Professor Franklin Arnold (Ralph Morgan) along with Professor Ernst (George Macready) and a team of three other distinguished scientists have created a robot called “Metallogen Man”. Their aim is to provide strong manual labor for industries. At the Bainbridge Research Foundation the metal man is revealed to reporters.
Soon after the announcement three of the scientists are killed by a large gorilla (Ray “Crash” Corrigan). Professor Arnold calls in the services of Ken Morgan (Robert Lowery). Morgan is a representative of the corporation that commissioned the robot. Professor Arnold sends his daughter Babs (Carole Mathews) to pick him up at the station. Morgan gets a telegram telling him to get off at a different station. Two henchmen pick him up and take him to a remote area to dispose of him and take his place.
Thinking they have killed Morgan they leave. While the henchmen are stealing the robot and its control unit, Morgan manages to get back to the road and flag down a car. The car he stops belongs to Professor Arnold. Morgan explains who he is and urges the professor to hurry back to the lab. When they get there they find the robot is gone. In their haste the thieves dropped the Metallogen disk, a critical component of the robot. Without it the robot won’t function.
Arnold notifies his fellow scientist Professor Ernst. Ernst warns Arnold that there is no proof that Morgan is who he says he is. He tells Arnold to bring the robot component to him for safe keeping. While at Ernst’s home Arnold stumbles onto a secret compartment containing the robot control unit.
Arnold realizes that Ernst is the arch fiend who stole the robot. He knows now that Ernst plans on using the robot for evil doings. As Professor Arnold, Morgan and Babs try to foil Professor Ernst’s criminal plans, Ernst in turn, tries to outwit Morgan and the professor using his henchmen and a trained gorilla named Thor.
"The Monster and the Ape” was released in 1945 and was directed by Howard Bretherton. It is a fifteen chapter action adventure/thriller serial. It is also the 26th serial produced by Columbia Pictures.
The main hook with the serial is that you get a two fer. It has both a robot and a gorilla. The robot is decent looking for a forties style robot. Unfortunately it doesn’t do a heck of a lot. As a matter of fact most of the time it sits on a throne. Why a robot would have to sit is never addressed.

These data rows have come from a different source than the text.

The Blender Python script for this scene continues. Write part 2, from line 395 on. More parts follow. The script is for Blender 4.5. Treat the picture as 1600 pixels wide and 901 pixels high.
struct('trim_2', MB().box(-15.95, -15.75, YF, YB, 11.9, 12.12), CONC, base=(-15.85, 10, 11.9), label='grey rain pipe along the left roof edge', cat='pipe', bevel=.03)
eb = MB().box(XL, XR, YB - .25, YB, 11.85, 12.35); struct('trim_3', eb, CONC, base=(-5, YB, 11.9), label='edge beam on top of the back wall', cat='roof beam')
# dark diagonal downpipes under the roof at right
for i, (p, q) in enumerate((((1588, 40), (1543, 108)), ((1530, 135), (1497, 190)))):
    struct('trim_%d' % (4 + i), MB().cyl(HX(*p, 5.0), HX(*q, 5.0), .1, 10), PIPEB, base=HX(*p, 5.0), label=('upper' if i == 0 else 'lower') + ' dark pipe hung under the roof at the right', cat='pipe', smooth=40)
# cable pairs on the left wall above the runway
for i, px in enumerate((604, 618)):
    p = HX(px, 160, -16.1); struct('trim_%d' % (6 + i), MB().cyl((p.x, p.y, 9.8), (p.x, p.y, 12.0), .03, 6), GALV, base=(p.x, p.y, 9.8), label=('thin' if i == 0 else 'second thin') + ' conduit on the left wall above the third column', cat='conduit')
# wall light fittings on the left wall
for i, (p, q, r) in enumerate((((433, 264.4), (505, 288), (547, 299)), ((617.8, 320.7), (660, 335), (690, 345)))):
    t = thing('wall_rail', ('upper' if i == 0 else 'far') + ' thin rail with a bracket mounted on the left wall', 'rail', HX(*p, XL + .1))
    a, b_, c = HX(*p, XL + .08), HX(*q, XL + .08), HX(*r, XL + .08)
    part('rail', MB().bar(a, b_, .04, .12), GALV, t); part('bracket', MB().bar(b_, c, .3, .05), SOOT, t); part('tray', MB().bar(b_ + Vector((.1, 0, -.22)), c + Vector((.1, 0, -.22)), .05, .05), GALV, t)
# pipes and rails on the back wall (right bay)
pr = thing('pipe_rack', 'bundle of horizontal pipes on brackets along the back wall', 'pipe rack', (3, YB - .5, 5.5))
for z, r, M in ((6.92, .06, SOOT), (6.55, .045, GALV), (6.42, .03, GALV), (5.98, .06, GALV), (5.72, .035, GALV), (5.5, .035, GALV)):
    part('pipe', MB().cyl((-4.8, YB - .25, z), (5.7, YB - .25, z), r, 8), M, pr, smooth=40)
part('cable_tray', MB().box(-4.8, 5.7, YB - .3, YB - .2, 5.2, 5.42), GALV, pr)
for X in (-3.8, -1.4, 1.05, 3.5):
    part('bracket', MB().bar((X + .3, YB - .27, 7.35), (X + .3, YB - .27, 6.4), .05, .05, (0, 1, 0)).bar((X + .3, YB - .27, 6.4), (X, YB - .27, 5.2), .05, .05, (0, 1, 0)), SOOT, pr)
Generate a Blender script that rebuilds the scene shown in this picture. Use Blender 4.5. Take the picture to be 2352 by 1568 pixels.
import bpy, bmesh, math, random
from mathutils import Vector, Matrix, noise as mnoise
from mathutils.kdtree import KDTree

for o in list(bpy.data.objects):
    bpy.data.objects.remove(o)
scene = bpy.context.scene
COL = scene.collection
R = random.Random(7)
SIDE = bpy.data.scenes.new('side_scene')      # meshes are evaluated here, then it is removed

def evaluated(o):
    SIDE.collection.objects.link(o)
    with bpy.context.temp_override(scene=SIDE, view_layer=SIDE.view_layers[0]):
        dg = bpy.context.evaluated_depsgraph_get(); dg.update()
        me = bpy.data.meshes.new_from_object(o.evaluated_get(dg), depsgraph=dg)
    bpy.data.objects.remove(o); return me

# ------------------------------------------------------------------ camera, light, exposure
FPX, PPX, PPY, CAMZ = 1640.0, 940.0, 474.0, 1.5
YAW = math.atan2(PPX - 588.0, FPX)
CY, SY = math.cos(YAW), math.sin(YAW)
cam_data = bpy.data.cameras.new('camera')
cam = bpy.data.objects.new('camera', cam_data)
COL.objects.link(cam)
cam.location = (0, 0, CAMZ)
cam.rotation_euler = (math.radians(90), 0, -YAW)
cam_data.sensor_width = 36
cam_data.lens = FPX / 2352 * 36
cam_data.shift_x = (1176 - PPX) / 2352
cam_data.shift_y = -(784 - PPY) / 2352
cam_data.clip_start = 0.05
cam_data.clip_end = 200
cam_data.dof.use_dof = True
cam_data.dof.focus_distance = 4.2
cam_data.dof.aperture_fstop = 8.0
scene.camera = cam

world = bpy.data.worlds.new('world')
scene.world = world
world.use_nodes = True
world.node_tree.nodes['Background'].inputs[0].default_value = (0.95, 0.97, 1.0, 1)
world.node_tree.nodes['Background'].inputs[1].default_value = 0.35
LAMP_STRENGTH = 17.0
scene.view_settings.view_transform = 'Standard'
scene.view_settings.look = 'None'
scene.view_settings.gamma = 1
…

What the serial lacks in robot action it more than makes up in fist fights. There seems to be at least one fight every episode and it’s always at least two against one and at least once it was four against Morgan. Also some of the cliffhangers were cheats. There are a lot of inconsistencies that kids wouldn’t care about but adults would pounce on. For example, adjusting your hat during a fist fight. There are quite a few little and large inconsistencies and plot holes.
Comic relief in the movie is Willie Best as the chauffer Flash. He is used as standard racist comedy. The best actor award of the serial goes to Crash Corrigan as the unruly gorilla Thor. This is probably the longest role he has ever had as a gorilla and he makes the most of it. Most of his scenes are his being schlepped from place to place which is a little boring but he ad-libs a lot of antics that add a little fun to the film, to the irritation of whomever it stuck holding the end of his chain.
Despite all my criticisms of the serial it’s not the worst I’ve seen. It’s just longer than it needs to be based on the action on screen. The added padding makes the serial a little less interesting and the under use of wonderful Crash Corrigan and the useless robot are a missed opportunity that could have made the serial much more exciting. Instead they relied on fist fights to represent most of the action.
Chapter titles: 1 The Mechanical Terror, 2 The Edge of Doom, 3 Flames of Fate, 4 The Fatal Search, 5 Rocks of Doom, 6 A Friend in Disguise, 7 A Scream in the Night, 8 Death in the Dark, 9 The Secret Tunnel, 10 Forty Thousand Volts, 11 The Mad Professor, 12 Shadows of Destiny, 13 The Gorilla at Large, 14 His Last Flight, 15 Justice Triumphs.